Met police apologise for handcuffing athlete Bianca Williams

The Metropolitan police have apologised to Bianca Williams, the British athlete who was stopped and handcuffed by police alongside her partner and baby son, the forces chief has told MPs.

Bianca Williams and her partner, Ricardo dos Santos, who are both trained by the former Olympic champion Linford Christie, were stopped while driving back to their home in Maida Vale, west London, on Saturday.

Officers handling of the incident came under scrutiny after Christie accused the Met of institutional racism and posted footage of the couple being forced out of the car. In the video, Bianca Williams, who is obviously distressed, says repeatedly: “My son is in the car.”

The Met have voluntarily referred the incident to the policing watchdog, the Independent Office for Police Conduct.

Cressida Dick, the commissioner of the Met, the largest police force in UK, told the home affairs select committee that a senior officer representing the force had apologised to Bianca Williams for the distress the incident had caused her and said the force was reviewing its handcuffing practices.

She said: “Every time we see a video that is of concern to members of the public we review them we see if there are any lessons learned.”

She added: “My senior officer has said Im sorry to Miss Williams for the distress it has clearly caused her. If there are lessons to be learned from this we will learn them. Im looking at handcuffing as a specific issue.”

Dick said her teams had reviewed all material in relation to the incident and concluded there had been no misconduct but voluntarily referred the matter to the IOPC because of the level of public concern.

“All of us watching could empathise with somebody who is stopped in a vehicle who has a young child in the back who does not know exactly what is going on and who is subsequently found together with her partner not to be carrying illicit goods.”

Dick was told that handcuffing by the Met had increased fivefold in three years and about 35% of those handcuffed are black Londoners.

She said: “The IOPC will look at everything that has gone on and they will form a view. I dont want and I dont believe I do run a police service in which handcuffing is routine. It must always be justified and the justification has to be in the law and written down.

“I actually, having seen a number of issues raised, have said to one of my senior officers: Can you please review our handcuffing practices to make sure it hasnt become a default in certain situations because it shouldnt do.”

Dick told the committee that black people were not just disproportionately affected by stop and search powers but were more likely to be victims and perpetrators of violent crime in London.

She said 72% of homicide victims under 25 were black, and that black people were four times more likely to be a victim of homicide and eight times more likely to be a perpetrator.
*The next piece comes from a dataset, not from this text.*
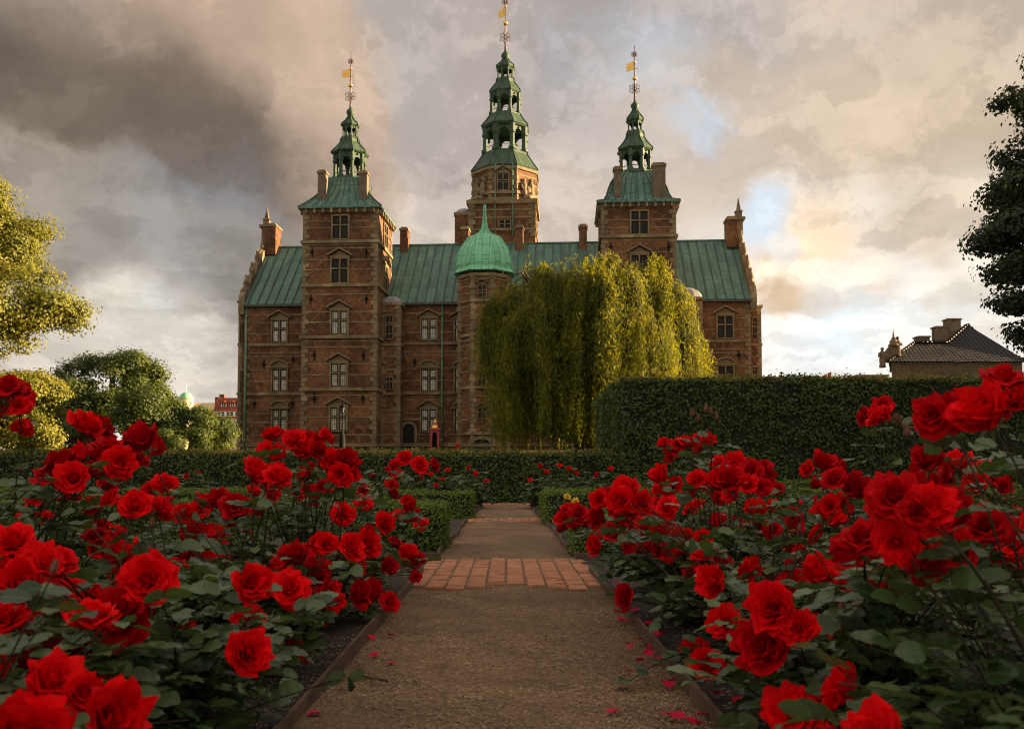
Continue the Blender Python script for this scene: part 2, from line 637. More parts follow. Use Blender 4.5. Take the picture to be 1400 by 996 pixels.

Defending the use of stop and search powers by her officers, which are disproportionately used against black men, the commissioner said some of those searched and not found to have any illicit items are “very violent repeat offenders who happen not to have it there and then”.

“Some of them have stashed it, given it to the other boy or whatever. Thats a proportion of those people. Because what I can tell you is were focused in the right areas and focusing hugely on people that we know to be involved in violent crime.”

Dick was told that in May alone, while lockdown measures were in place, 10,000 black men aged 15 to 24 were stopped and searched in May, of whom 8,000 did not require any further action. Asked if the figures alarmed her, she replied: “Im not alarmed, Im alert.”

The commissioner defended the forces policing of Black Lives Matter protests in the face of accusations that officers were less severe in their handling of far-right counter-protests. She said: “Its an outrageous comment, absolutely without evidence.”

Dick told the MPs that the officers were met with great aggression from the far-right protesters, adding: “You would have seen very firm policing and it went on being very firm throughout the day.

“I didnt see a single officer on those long hot days overreact, go over the top, despite huge provocation, despite coming under physical attack. What I saw was firm, fair policing. I have to say my strong belief is that it was extremely firm.”

But she said there had been “a great deal of violence” shown to police by elements of both sides.